## Task instructions
Among the records that follow, find the line with "Recreate this scene" and the line with "def onD(px, py, d): r". Set down those lines and all lines between them exactly, without adding anything.

==== Supplied information ====

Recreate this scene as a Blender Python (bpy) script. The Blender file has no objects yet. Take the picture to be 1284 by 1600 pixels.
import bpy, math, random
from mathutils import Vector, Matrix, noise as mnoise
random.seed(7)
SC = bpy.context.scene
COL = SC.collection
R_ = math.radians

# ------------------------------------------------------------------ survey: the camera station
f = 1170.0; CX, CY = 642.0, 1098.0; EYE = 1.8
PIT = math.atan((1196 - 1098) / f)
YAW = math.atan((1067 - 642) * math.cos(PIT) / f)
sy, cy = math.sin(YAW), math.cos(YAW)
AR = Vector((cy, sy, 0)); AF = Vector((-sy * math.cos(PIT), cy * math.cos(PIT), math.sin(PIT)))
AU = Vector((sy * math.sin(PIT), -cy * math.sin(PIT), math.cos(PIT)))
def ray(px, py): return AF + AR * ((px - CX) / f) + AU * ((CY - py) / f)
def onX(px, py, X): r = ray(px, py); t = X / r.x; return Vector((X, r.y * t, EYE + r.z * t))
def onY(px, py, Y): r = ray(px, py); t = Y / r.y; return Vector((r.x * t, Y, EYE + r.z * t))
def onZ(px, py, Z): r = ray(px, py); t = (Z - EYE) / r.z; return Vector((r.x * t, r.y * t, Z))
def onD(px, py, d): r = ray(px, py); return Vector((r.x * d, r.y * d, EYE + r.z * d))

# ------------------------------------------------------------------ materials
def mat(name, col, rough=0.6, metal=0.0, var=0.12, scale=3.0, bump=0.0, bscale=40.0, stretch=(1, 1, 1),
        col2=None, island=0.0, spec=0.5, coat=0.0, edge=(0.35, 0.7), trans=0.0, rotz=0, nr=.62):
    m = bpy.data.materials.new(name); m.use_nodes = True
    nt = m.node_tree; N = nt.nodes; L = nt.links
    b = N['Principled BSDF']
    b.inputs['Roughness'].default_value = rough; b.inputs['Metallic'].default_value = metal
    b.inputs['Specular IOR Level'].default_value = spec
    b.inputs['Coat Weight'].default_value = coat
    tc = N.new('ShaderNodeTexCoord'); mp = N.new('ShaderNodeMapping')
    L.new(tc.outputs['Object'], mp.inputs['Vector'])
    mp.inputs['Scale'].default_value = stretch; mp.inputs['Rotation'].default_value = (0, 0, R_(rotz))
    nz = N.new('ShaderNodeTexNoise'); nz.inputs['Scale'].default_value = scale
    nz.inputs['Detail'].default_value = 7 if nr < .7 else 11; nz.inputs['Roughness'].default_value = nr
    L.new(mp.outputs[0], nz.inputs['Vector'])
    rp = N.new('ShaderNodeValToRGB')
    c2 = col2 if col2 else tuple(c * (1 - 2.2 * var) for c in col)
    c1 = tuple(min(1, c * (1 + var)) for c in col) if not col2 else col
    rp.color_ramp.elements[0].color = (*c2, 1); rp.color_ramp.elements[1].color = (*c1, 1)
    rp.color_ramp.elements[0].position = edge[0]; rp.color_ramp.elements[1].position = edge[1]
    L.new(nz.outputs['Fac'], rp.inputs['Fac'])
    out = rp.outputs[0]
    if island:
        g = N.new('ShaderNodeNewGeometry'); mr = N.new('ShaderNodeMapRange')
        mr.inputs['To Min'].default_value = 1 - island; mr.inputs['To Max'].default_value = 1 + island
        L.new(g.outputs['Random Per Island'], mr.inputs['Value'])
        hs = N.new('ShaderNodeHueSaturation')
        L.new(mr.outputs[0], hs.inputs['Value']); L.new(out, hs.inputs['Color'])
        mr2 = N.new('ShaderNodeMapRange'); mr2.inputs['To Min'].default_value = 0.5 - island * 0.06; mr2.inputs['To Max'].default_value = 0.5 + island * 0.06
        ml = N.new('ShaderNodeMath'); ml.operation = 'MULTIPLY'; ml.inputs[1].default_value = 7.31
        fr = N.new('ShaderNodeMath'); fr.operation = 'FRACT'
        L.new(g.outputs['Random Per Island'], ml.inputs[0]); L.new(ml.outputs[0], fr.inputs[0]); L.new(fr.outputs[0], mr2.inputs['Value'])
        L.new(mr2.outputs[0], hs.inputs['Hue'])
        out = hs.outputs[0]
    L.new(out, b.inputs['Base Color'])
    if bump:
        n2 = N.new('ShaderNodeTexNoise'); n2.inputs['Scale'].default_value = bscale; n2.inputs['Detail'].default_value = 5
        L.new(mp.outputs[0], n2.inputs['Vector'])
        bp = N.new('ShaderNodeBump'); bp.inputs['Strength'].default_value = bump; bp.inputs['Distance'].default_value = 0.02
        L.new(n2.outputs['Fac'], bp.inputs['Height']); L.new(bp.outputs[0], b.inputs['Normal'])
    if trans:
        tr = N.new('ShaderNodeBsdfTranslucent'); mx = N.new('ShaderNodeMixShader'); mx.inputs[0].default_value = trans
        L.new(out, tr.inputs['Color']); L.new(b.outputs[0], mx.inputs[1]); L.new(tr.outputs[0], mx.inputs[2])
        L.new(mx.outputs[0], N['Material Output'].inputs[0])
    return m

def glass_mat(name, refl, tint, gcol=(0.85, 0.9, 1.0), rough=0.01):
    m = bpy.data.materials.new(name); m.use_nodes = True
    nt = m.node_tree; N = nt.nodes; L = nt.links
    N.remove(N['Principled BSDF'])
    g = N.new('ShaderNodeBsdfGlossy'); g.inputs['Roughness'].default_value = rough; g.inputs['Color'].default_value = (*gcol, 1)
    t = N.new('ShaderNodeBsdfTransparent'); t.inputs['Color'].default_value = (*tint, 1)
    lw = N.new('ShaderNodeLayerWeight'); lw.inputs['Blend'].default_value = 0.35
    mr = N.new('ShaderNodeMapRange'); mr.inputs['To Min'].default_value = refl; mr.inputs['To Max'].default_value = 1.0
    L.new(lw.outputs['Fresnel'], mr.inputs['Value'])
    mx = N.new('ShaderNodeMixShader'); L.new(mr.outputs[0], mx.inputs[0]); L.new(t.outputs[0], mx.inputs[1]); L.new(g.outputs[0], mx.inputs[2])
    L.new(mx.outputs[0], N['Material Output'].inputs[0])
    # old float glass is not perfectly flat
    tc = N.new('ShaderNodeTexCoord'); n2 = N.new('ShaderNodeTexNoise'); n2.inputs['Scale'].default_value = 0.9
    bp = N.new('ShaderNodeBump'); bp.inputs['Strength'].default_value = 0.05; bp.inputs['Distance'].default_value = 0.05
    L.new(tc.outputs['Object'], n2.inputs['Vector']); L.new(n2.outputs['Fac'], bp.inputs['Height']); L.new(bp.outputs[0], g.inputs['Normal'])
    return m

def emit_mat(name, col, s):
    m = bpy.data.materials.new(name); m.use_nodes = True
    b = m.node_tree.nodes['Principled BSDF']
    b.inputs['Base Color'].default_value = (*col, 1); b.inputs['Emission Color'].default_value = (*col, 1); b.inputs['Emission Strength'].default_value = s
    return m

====
==== Supplied information ====

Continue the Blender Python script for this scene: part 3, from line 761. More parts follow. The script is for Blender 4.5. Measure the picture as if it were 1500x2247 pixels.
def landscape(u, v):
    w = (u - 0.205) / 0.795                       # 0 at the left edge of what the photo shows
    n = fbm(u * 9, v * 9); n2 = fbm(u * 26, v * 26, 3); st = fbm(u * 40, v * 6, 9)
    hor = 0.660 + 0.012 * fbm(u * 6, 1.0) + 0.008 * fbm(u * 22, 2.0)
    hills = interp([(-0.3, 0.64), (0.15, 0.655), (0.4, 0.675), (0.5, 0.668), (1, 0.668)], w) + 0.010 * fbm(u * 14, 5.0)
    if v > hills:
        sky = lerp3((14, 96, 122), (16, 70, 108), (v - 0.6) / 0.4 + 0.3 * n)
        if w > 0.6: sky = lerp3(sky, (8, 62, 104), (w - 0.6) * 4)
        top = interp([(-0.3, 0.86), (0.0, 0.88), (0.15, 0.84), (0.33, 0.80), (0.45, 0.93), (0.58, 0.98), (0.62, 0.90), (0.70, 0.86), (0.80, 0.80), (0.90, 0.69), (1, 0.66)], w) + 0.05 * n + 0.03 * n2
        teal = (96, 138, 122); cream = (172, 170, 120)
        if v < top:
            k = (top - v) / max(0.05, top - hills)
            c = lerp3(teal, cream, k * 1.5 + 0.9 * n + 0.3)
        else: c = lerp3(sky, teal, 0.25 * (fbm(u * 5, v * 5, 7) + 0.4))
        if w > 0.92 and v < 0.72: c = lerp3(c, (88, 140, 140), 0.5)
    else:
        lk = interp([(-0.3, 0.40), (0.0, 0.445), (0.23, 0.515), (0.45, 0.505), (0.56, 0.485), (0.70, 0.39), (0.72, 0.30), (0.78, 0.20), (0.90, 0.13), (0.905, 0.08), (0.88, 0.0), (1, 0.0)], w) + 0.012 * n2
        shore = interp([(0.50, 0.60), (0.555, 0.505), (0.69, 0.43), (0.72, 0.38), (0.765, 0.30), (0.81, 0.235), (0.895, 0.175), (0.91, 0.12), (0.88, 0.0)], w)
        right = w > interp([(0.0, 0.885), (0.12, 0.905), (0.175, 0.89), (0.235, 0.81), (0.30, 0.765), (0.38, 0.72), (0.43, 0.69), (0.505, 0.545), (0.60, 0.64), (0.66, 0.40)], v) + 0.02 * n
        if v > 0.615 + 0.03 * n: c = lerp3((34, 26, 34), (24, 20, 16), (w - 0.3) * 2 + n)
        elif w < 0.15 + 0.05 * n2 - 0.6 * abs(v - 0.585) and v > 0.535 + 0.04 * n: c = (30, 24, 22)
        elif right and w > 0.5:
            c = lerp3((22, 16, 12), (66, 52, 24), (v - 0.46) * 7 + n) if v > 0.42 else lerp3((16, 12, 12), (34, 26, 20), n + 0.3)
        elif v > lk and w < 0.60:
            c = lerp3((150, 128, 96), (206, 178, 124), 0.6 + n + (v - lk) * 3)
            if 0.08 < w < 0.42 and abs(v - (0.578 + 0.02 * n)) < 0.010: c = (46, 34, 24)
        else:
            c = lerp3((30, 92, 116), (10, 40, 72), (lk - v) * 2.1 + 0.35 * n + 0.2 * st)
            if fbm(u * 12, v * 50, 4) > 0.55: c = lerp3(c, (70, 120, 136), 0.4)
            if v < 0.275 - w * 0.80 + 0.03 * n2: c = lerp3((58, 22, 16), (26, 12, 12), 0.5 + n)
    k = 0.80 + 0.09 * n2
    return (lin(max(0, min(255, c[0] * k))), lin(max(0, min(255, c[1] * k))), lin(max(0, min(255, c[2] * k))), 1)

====

## Problem solution
Recreate this scene as a Blender Python (bpy) script. The Blender file has no objects yet. Take the picture to be 1284 by 1600 pixels.
import bpy, math, random
from mathutils import Vector, Matrix, noise as mnoise
random.seed(7)
SC = bpy.context.scene
COL = SC.collection
R_ = math.radians

# ------------------------------------------------------------------ survey: the camera station
f = 1170.0; CX, CY = 642.0, 1098.0; EYE = 1.8
PIT = math.atan((1196 - 1098) / f)
YAW = math.atan((1067 - 642) * math.cos(PIT) / f)
sy, cy = math.sin(YAW), math.cos(YAW)
AR = Vector((cy, sy, 0)); AF = Vector((-sy * math.cos(PIT), cy * math.cos(PIT), math.sin(PIT)))
AU = Vector((sy * math.sin(PIT), -cy * math.sin(PIT), math.cos(PIT)))
def ray(px, py): return AF + AR * ((px - CX) / f) + AU * ((CY - py) / f)
def onX(px, py, X): r = ray(px, py); t = X / r.x; return Vector((X, r.y * t, EYE + r.z * t))
def onY(px, py, Y): r = ray(px, py); t = Y / r.y; return Vector((r.x * t, Y, EYE + r.z * t))
def onZ(px, py, Z): r = ray(px, py); t = (Z - EYE) / r.z; return Vector((r.x * t, r.y * t, Z))
def onD(px, py, d): r = ray(px, py); return Vector((r.x * d, r.y * d, EYE + r.z * d))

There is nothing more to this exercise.